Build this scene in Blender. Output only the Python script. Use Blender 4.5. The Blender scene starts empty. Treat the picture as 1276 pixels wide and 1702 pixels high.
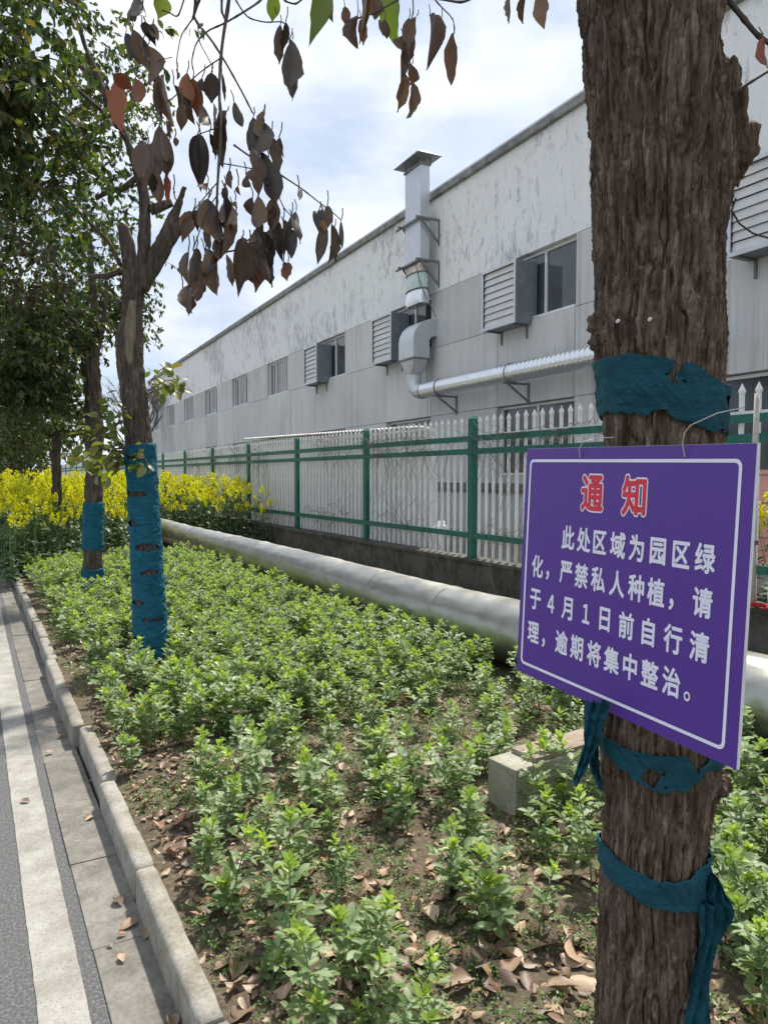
import bpy, math, random
import numpy as np
from mathutils import Vector, Matrix
R = math.radians
scene = bpy.context.scene
col = scene.collection

# ------------------------------------------------------------------ camera, world, sun, exposure
YAW, PITCH, CAM_H, FPX = R(29.1), R(2.84), 1.6, 1229.0
cam_d = bpy.data.cameras.new('camera')
cam = bpy.data.objects.new('camera', cam_d)
col.objects.link(cam)
cam.location = (0, 0, CAM_H)
cam.rotation_euler = (R(90) - PITCH, 0, -YAW)
cam_d.sensor_fit = 'VERTICAL'
cam_d.sensor_height = 36.0
cam_d.lens = 36.0 * FPX / 1702.0
cam_d.clip_start = 0.05
cam_d.clip_end = 2000
scene.camera = cam

SUN_EL, SUN_AZ = R(58), R(47)          # azimuth measured from +Y (along the road) towards +X
world = bpy.data.worlds.new('World')
scene.world = world
world.use_nodes = True
wn, wl = world.node_tree.nodes, world.node_tree.links
wn.clear()
w_out = wn.new('ShaderNodeOutputWorld')
w_bg = wn.new('ShaderNodeBackground')
w_bg.inputs['Strength'].default_value = 0.1
sky = wn.new('ShaderNodeTexSky')
sky.sky_type = 'NISHITA'
sky.sun_disc = False
sky.sun_elevation = SUN_EL
sky.sun_rotation = SUN_AZ
sky.air_density = 1.0
sky.dust_density = 1.5
tc = wn.new('ShaderNodeTexCoord')
mp = wn.new('ShaderNodeMapping')
mp.inputs['Scale'].default_value = (1.0, 1.0, 2.2)
mp.inputs['Location'].default_value = (0.35, 0.1, 0.2)
wl.new(tc.outputs['Generated'], mp.inputs['Vector'])
cn = wn.new('ShaderNodeTexNoise')
cn.inputs['Scale'].default_value = 2.6
cn.inputs['Detail'].default_value = 9
cn.inputs['Roughness'].default_value = 0.56
cn.inputs['Distortion'].default_value = 0.35
wl.new(mp.outputs['Vector'], cn.inputs['Vector'])
cr = wn.new('ShaderNodeValToRGB')
cr.color_ramp.elements[0].position = 0.36
cr.color_ramp.elements[0].color = (0.52, 0.52, 0.52, 1)
cr.color_ramp.elements[1].position = 0.60
cr.color_ramp.elements[1].color = (1, 1, 1, 1)
wl.new(cn.outputs['Fac'], cr.inputs['Fac'])
cn2 = wn.new('ShaderNodeTexNoise')
cn2.inputs['Scale'].default_value = 4.5
cn2.inputs['Detail'].default_value = 8
cn2.inputs['Roughness'].default_value = 0.55
wl.new(mp.outputs['Vector'], cn2.inputs['Vector'])
cr2 = wn.new('ShaderNodeValToRGB')
cr2.color_ramp.elements[0].position = 0.36
cr2.color_ramp.elements[0].color = (4.2, 5.0, 6.3, 1)
cr2.color_ramp.elements[1].position = 0.66
cr2.color_ramp.elements[1].color = (7.6, 7.8, 8.2, 1)
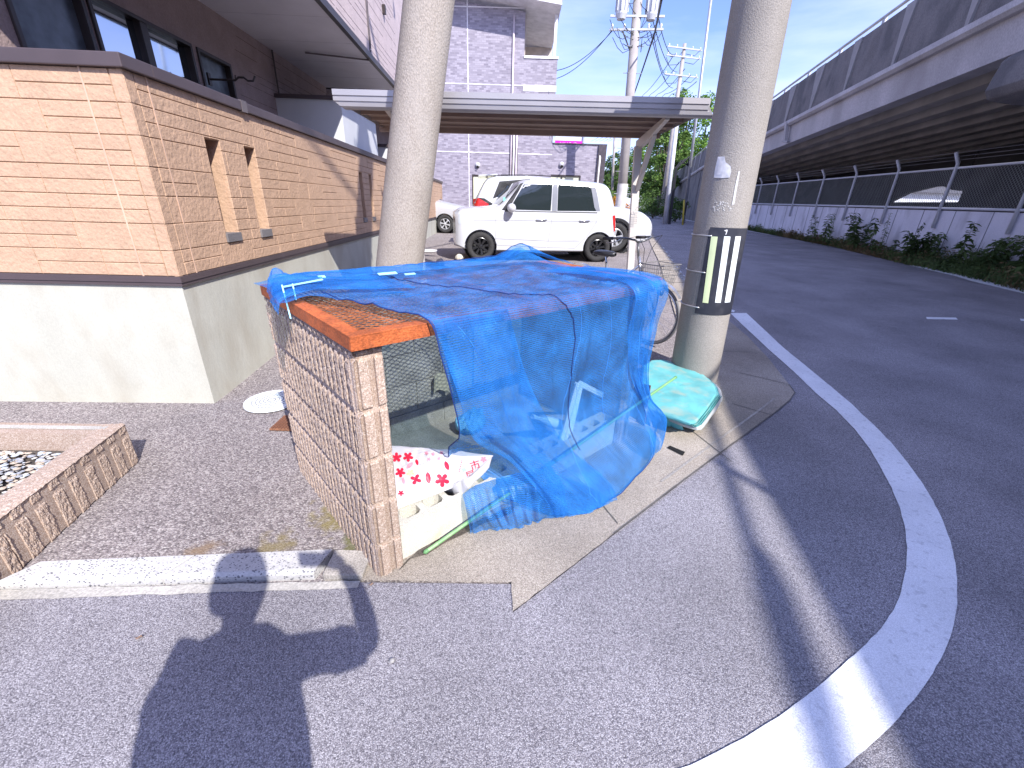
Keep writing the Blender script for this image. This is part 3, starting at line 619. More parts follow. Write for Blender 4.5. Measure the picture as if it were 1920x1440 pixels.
# green rod
M_green = mat('green_rod', (.19, .40, .16), .35, var=.1, dirt=(.45, .45, .3), dscale=20, damt=.4, spec=.6)
t = thing('garden_stake', 'long thin green plastic coated stake threaded through the foot of the blue net', 'garden stake', E(.2, -.01, 0))
ra, rb = E(.215, -.010, .022), E(2.19, -.065, .375); mb = MB(); mb.tube([ra, ra.lerp(rb, .5), rb], .0085, 10, cap=False); d = (rb - ra).normalized()
for k in range(28): mb.lathe([(.0086, -.004), (.0094, 0), (.0086, .004)], ra.lerp(rb, .03 + .034 * k), d, 10)
mb.build('rod', M_green, t, smooth=True)
mb = MB(); mb.lathe([(.0088, -.012), (.0095, -.008), (.0095, .004), (.0, .012)][::-1], rb, d, 10); mb.build('end_cap', mat('green_cap', (.13, .30, .12), .5), t, smooth=True)
mb = MB(); mb.lathe([(.0088, .012), (.0098, .008), (.0098, -.004), (.0, -.012)], ra, d, 10); mb.build('end_cap', mat('green_cap', (.13, .30, .12), .5), t, smooth=True)
local(t)
# ================================================================ BAGS AND LITTER
from mathutils.bvhtree import BVHTree
M_bag = mat('white_bag', (.66, .66, .69), .35, var=.05, vscale=12, dirt=(.80, .66, .72), dscale=7, damt=.35, spec=.5)
M_red = mat('print_red', (.72, .02, .06), .45); M_pink = mat('print_pink', (.80, .32, .40), .45); M_yel = mat('print_yellow', (.85, .72, .35), .45); M_cyan = mat('print_pale_blue', (.45, .78, .85), .5)
bag = thing('rubbish_bag', 'white plastic rubbish bag with red flower print in the left corner of the enclosure', 'rubbish bag', E(.35, .25, .03))
B00, B10, B11, B01 = E(.10, .135, .20), E(.46, .075, .215), PP(925, 854, E(0, -.085, 0), WV), E(.32, .58, .25)
def bagf(u, v):
    p = (B00.lerp(B10, u)).lerp(B01.lerp(B11, u), v)
    k = (max(0, min(u, 1 - u) * 2) * max(0, min(v, 1 - v) * 2)) ** .45
    n = mnoise.noise(Vector((u * 5, v * 3, 2))) * .5 + .35 * abs(mnoise.noise(Vector((u * 14 + v * 6, v * 5, 7)))) + .2 * abs(mnoise.noise(Vector((u * 8 - v * 20, v * 8, 1))))
    return p + ZV * (.055 * k + .030 * n * k ** .5) - WV * .01 * k
mb = MB(); mb.grid(bagf, 70, 70); o = mb.build('film', M_bag, bag, smooth=True, fix=False)
bvh = BVHTree.FromPolygons([Vector(v) for v in mb.v], mb.f)
mb = MB(); mb.grid(lambda u, v: bagf(u, v) * 1.0 - ZV * (.003 + (.20 if v > .5 else .2 * v) * (max(0, min(u, 1 - u, v, 1 - v) * 4) ** .5 if min(u, 1 - u, v, 1 - v) < .25 else 1)), 40, 40)
mb.build('underside', M_bag, bag, smooth=True, fix=False)
def hit(bv, x, y, off=.0015):
    h = bv.ray_cast(CAMP, ray(x, y).normalized()); 
    if h[0] is None: return None
    n = h[1] if h[1].dot(ray(x, y)) < 0 else -h[1]
    return h[0] + n * off
def decal(mb, bv, poly, mi, off=.0018, c=None):
    c = c or (sum(p[0] for p in poly) / len(poly), sum(p[1] for p in poly) / len(poly)); P = [hit(bv, *p, off) for p in poly]; C_ = hit(bv, *c, off)
    if C_ is None or any(p is None for p in P): return
    mid = [hit(bv, (p[0] + c[0]) / 2, (p[1] + c[1]) / 2, off) for p in poly]; n = len(P)
    mb.add([C_] + mid + P, [(0, 1 + i, 1 + (i + 1) % n) for i in range(n)] + [(1 + i, 1 + n + i, 1 + n + (i + 1) % n, 1 + (i + 1) % n) for i in range(n)], mi)
def flower(cx, cy, r, k=5, rot=0., sq=.95, inner=.5, n=30):
    out = []
    for i in range(n):
        a = 2 * math.pi * i / n; f = abs(math.cos(k * (a) / 2)) ** .8; rr = r * (inner + (1 - inner) * f); out.append((cx + rr * math.cos(a + rot), cy + rr * math.sin(a + rot) * sq))
    return out
def leafp(cx, cy, l, w, rot, n=16):
    return [(cx + l * math.cos(a) * math.cos(rot) - w * math.sin(a) * abs(math.sin(a)) ** .4 * math.sin(rot), cy + l * math.cos(a) * math.sin(rot) + w * math.sin(a) * abs(math.sin(a)) ** .4 * math.cos(rot)) for a in [2 * math.pi * i / n for i in range(n)]]
mb = MB()
for cx, cy, r, k, rot, mi in [(829, 900, 14, 5, .3, 0), (765.5, 857, 10, 5, 1.5, 0), (744, 858, 10, 5, .9, 0), (780, 899, 11, 4, .4, 0), (751, 886, 10, 5, .2, 0), (791, 928, 15, 3, .5, 0), (800, 850, 4, 5, 0, 1), (812.5, 852, 4, 5, 1, 1), (828, 849.5, 4, 5, .5, 1), (805, 861, 4, 5, 0, 1), (823, 860, 4, 5, .3, 1), (907, 861, 6, 5, .3, 1), (752, 925, 6, 5, .3, 0), (770, 887, 8, 5, .3, 2), (835, 846, 5, 4, .3, 3), (773, 822, 9, 5, .3, 1), (870, 880, 5, 4, .3, 3)]:
    decal(mb, bvh, flower(cx, cy, r, k, rot, inner=.42 if k != 4 else .2), mi)
for cx, cy, l, w_, rot, mi in [(803, 896, 11, 5, 1.45, 0), (838, 873, 9, 4.2, 1.2, 0), (768.5, 873, 8, 4, -.7, 1), (782, 867, 6, 3, 1.3, 0), (757, 902, 6, 3, 1.4, 1)]:
    decal(mb, bvh, leafp(cx, cy, l, w_, rot), mi)
def text_mesh(s, size=1.):
    cu = bpy.data.curves.new('t', 'FONT'); cu.body = s; cu.size = size; cu.resolution_u = 3; ob = bpy.data.objects.new('t', cu); COL.objects.link(ob)
    dg = bpy.context.evaluated_depsgraph_get(); me = bpy.data.meshes.new_from_object(ob.evaluated_get(dg)); v = [tuple(x.co) for x in me.vertices]; f = [tuple(p.vertices) for p in me.polygons]
    bpy.data.objects.remove(ob, do_unlink=True); bpy.data.meshes.remove(me); return v, f
for ch_, ox, oy, sc in (('市', 884, 882, 20.), ('屋', 876, 899, 18.)):
    tv, tf = text_mesh(ch_, 1.); th_ = R_(-18); bx_, by_ = math.cos(th_), math.sin(th_)
    vs = [hit(bvh, ox + sc * (x * bx_ + y * by_), oy + sc * (x * by_ - y * bx_), .0025) for x, y, z in tv]
    ok = [f for f in tf if all(vs[i] is not None for i in f)]
    if ok: mb.add([v if v is not None else CAMP for v in vs], ok, 0)
for k in range(7): 
    x, y = 861 + k * .9, 884 - k * 3.3; decal(mb, bvh, [(x - .8, y - 1), (x + .8, y - 1), (x + .9, y + .8), (x - .8, y + .8)], 0)
pr_ = mb.build('print', [M_red, M_pink, M_yel, M_cyan], bag, fix=False); b_ = bmesh.new(); b_.from_mesh(pr_.data); bmesh.ops.delete(b_, geom=[v for v in b_.verts if not v.link_faces], context='VERTS'); b_.to_mesh(pr_.data); b_.free(); local(bag)
# pale blue bag deeper inside
mb = MB(); c0 = E(.99, .70, .03)
mb.grid(lambda u, v: c0 + EV * (.11 * math.cos(2 * math.pi * u) * math.sin(math.pi * v)) + WV * (.09 * math.sin(2 * math.pi * u) * math.sin(math.pi * v)) + ZV * (.06 - .06 * math.cos(math.pi * v) + .09 * abs(mnoise.noise(Vector((math.cos(2 * math.pi * u) * 3, math.sin(2 * math.pi * u) * 3, v * 5))))), 40, 24)
tag(mb.build('rubbish_bag', mat('pale_blue_bag', (.20, .48, .68), .4, var=.1), smooth=True, fix=False), 'small pale blue rubbish bag on the enclosure floor half hidden by the net', 'rubbish bag')
# clear plastic tray, bottle, paper, bar for a sunlit strip under the net
M_clr = mat('frosted_plastic', (.75, .80, .84), .3, var=.05, spec=.6)
def pp(x, y, a=None, b=.2): return PP(x, y, E(0, b, 0), WV)
t = thing('plastic_tray', 'frosted plastic box standing tilted on the hollow blocks under the net', 'plastic box', E(1.3, .1, .2))
q = [pp(1052, 835, b=.08), pp(1085, 718, b=.16), pp(1152, 752, b=.16), pp(1128, 822, b=.08)]
mb = MB()
for i in range(4): mb.bar(q[i], q[(i + 1) % 4], .022 if i in (0,) else .012, .035)
mb.build('rim', M_clr, t, bevel=.004); mb = MB(); mb.prism([q[0], q[1], q[1] + EV * .05 - ZV * .03, q[0] + EV * .09], WV * .03); mb.build('side_panel', M_clr, t, bevel=.003); local(t)
t = thing('drink_bottle', 'clear drink bottle lying behind the hollow blocks under the net', 'bottle', pp(1035, 790, b=.25))
a_, b_ = pp(1062, 800, b=.2), pp(1002, 782, b=.22); d = (b_ - a_).normalized(); mb = MB(); L_ = (b_ - a_).length
mb.lathe([(0, 0), (.03, .004), (.033, .02), (.031, .06), (.033, .07), (.033, L_ * .55), (.03, L_ * .62), (.014, L_ * .85), (.012, L_)], a_, d, 16); mb.build('bottle_body', mat('pet', (.7, .8, .85), .12, spec=.8), t, smooth=True)
mb = MB(); mb.lathe([(.015, 0), (.015, .018), (0, .018)], b_, d, 12); mb.build('cap', mat('cap_white', (.8, .8, .8), .5), t); local(t)
t = MB(); t.bar(E(1.20, .90, .20), E(1.24, .94, .78), .05, .012); tag(t.build('sunlit_strip', mat('sunlit_strip_pale', (.50, .44, .38), .8, var=.2, stretch=(1, 1, .1)), bevel=.002), 'pale thin bar in place of a sunlit strip on the grey back wall behind the net', 'sunlit strip')  # pale bar stands in for a strip of sunlight on the wall
mb = MB(); mb.grid(lambda u, v: E(.84 + .11 * u, .90 - .02 * v + .01 * math.sin(u * 5), .28 + .13 * v + .02 * math.sin(u * 4)), 6, 6); tag(mb.build('paper_notice', mat('paper_buff', (.52, .48, .36), .8), fix=False), 'small square buff paper notice on the grey back wall seen through the net', 'notice')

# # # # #

_Task statement_
Show every line from the listing above in which the string "script" appears.

_Response_
Build this scene in Blender. Output only the Python script. Use Blender 4.5. The Blender scene starts empty. Treat the picture as 1276 pixels wide and 1702 pixels high.
Keep writing the Blender script for this image. This is part 3, starting at line 619. More parts follow. Write for Blender 4.5. Measure the picture as if it were 1920x1440 pixels.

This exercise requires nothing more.